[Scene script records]
────────
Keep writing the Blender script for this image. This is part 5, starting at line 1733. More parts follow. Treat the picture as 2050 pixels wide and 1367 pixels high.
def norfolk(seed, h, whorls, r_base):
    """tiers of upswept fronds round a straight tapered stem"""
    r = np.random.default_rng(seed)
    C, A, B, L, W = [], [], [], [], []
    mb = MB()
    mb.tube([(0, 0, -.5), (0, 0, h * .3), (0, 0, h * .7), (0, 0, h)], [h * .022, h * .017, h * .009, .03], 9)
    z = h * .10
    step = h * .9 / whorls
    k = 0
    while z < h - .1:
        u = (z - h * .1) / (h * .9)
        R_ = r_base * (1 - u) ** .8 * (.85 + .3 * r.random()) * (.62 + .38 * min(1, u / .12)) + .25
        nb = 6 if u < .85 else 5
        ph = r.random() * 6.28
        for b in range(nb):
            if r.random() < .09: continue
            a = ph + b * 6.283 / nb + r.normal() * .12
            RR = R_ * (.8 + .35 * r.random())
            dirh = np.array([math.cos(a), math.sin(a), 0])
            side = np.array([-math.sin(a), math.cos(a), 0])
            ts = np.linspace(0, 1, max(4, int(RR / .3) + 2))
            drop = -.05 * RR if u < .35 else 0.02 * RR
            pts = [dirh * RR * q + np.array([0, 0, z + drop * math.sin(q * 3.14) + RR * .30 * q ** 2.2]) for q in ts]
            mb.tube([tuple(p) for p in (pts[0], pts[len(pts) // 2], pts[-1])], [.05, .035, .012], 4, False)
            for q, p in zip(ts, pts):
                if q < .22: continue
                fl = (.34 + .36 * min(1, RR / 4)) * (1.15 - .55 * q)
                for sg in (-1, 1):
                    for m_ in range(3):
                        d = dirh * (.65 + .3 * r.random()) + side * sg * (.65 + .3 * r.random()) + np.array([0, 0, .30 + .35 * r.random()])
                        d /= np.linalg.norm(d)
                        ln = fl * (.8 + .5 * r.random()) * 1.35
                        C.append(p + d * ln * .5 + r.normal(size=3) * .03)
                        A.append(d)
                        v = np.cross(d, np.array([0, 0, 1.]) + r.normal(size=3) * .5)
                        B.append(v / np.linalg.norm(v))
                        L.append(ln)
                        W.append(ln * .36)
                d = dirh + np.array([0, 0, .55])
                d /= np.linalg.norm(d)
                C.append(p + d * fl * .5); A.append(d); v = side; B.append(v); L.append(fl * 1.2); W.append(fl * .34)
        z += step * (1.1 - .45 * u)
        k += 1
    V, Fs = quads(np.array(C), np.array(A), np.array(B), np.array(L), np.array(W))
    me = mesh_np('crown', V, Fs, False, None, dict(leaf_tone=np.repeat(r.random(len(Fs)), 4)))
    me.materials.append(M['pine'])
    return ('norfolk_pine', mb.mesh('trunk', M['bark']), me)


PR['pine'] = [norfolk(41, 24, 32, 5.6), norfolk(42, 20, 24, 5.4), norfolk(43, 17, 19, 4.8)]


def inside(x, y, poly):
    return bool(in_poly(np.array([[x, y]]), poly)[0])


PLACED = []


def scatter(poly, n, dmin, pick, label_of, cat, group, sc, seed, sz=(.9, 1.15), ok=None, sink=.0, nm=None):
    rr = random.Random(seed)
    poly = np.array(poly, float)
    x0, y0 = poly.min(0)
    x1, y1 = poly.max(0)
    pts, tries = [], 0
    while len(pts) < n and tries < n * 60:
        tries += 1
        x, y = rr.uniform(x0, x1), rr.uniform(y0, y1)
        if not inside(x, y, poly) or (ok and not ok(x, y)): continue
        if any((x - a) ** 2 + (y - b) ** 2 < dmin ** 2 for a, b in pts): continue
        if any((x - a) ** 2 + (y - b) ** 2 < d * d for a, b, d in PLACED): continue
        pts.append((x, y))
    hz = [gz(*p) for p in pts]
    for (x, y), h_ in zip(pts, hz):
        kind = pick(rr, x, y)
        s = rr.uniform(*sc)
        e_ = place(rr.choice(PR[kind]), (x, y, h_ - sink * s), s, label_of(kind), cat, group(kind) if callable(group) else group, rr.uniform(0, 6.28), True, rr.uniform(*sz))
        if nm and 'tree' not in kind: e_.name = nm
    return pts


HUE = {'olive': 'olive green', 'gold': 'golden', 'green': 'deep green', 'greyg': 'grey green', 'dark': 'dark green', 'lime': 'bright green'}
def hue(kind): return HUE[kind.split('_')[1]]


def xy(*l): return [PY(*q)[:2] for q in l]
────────
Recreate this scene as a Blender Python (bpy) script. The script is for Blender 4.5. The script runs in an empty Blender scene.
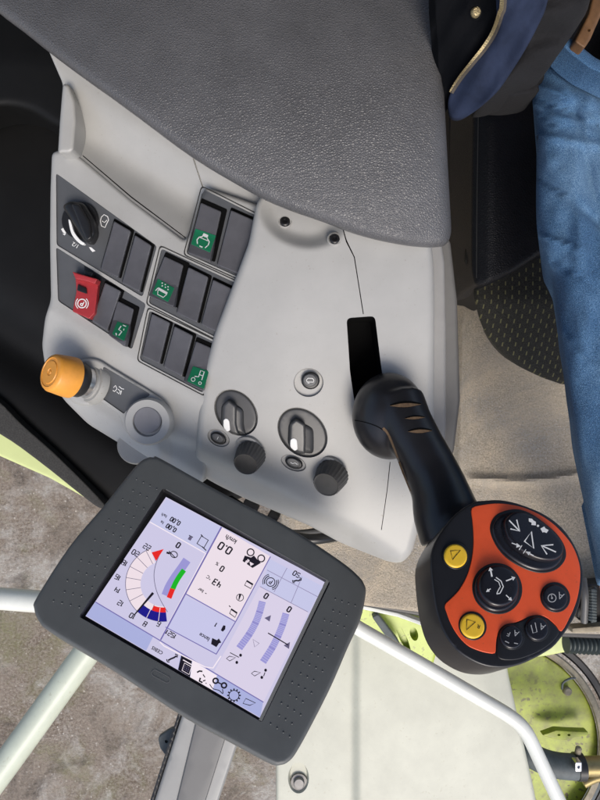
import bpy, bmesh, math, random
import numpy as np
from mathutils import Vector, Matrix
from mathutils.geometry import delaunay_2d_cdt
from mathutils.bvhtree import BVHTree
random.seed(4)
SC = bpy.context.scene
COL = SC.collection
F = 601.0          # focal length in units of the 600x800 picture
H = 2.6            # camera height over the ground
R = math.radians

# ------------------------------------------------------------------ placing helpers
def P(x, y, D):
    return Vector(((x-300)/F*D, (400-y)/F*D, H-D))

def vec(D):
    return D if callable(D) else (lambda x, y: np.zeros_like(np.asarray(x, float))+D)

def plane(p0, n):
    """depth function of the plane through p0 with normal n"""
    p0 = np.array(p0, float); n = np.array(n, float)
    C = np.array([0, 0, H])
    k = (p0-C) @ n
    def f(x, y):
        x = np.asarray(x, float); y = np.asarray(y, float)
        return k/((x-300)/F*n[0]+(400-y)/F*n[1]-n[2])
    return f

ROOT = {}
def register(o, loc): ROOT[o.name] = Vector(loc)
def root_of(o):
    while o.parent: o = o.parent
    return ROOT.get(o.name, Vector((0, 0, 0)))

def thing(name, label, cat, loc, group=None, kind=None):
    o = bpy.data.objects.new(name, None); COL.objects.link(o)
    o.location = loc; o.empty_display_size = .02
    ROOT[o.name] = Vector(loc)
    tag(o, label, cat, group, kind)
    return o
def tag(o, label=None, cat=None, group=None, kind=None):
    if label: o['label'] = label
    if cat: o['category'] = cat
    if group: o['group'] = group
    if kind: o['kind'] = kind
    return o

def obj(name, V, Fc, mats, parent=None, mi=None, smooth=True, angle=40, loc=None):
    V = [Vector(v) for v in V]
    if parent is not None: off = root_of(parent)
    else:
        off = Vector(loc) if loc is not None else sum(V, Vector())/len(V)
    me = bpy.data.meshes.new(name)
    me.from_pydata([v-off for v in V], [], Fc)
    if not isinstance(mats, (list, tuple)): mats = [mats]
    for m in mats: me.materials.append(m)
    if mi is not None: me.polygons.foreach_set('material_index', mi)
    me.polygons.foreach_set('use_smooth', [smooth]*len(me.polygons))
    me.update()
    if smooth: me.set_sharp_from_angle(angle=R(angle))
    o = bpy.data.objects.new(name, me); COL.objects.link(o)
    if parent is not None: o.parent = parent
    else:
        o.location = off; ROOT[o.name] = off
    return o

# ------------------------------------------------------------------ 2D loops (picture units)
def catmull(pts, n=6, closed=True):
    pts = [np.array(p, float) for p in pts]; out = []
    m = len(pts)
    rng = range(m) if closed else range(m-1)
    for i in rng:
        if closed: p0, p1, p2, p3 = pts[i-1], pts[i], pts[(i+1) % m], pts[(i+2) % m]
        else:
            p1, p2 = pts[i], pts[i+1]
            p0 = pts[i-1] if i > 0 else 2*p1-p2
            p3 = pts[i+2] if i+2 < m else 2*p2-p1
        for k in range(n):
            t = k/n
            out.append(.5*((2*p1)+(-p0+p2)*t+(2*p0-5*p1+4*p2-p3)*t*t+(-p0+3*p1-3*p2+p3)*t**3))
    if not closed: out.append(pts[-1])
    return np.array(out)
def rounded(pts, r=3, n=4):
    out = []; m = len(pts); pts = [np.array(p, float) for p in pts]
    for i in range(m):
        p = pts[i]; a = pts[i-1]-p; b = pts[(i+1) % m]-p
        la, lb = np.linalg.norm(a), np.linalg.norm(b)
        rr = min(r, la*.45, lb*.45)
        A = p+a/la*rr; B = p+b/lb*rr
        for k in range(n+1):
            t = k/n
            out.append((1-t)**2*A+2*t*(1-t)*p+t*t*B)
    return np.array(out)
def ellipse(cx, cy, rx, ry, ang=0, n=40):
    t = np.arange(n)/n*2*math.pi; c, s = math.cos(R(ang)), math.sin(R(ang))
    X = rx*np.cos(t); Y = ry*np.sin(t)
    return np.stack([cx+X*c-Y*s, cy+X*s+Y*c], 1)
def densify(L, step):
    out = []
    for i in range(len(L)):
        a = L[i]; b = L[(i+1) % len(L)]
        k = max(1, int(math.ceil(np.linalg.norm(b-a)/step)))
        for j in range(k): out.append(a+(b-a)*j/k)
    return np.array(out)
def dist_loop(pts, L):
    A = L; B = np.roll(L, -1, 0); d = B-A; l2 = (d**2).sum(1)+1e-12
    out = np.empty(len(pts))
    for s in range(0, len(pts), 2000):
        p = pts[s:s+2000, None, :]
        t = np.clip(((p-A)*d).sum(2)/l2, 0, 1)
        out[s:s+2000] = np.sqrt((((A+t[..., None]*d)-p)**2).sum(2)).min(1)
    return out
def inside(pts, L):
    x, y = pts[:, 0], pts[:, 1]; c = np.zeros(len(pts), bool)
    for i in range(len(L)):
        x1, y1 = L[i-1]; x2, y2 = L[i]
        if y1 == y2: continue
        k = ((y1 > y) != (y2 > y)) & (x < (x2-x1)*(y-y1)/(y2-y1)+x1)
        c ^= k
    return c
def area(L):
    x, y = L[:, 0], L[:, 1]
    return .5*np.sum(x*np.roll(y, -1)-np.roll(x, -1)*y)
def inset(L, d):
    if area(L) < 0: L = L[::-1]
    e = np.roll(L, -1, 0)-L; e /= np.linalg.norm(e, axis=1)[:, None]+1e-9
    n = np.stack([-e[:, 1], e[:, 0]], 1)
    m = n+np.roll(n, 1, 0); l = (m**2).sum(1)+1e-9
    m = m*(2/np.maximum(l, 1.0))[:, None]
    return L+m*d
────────
PROBLEM TO WORK ON
Write out again exactly the lines above from the one with "Recreate this scene" through the one with "return D if", adding no other lines and no pictures.

SOLUTION TO THIS EXERCISE
Recreate this scene as a Blender Python (bpy) script. The script is for Blender 4.5. The script runs in an empty Blender scene.
import bpy, bmesh, math, random
import numpy as np
from mathutils import Vector, Matrix
from mathutils.geometry import delaunay_2d_cdt
from mathutils.bvhtree import BVHTree
random.seed(4)
SC = bpy.context.scene
COL = SC.collection
F = 601.0          # focal length in units of the 600x800 picture
H = 2.6            # camera height over the ground
R = math.radians

# ------------------------------------------------------------------ placing helpers
def P(x, y, D):
    return Vector(((x-300)/F*D, (400-y)/F*D, H-D))

def vec(D):
    return D if callable(D) else (lambda x, y: np.zeros_like(np.asarray(x, float))+D)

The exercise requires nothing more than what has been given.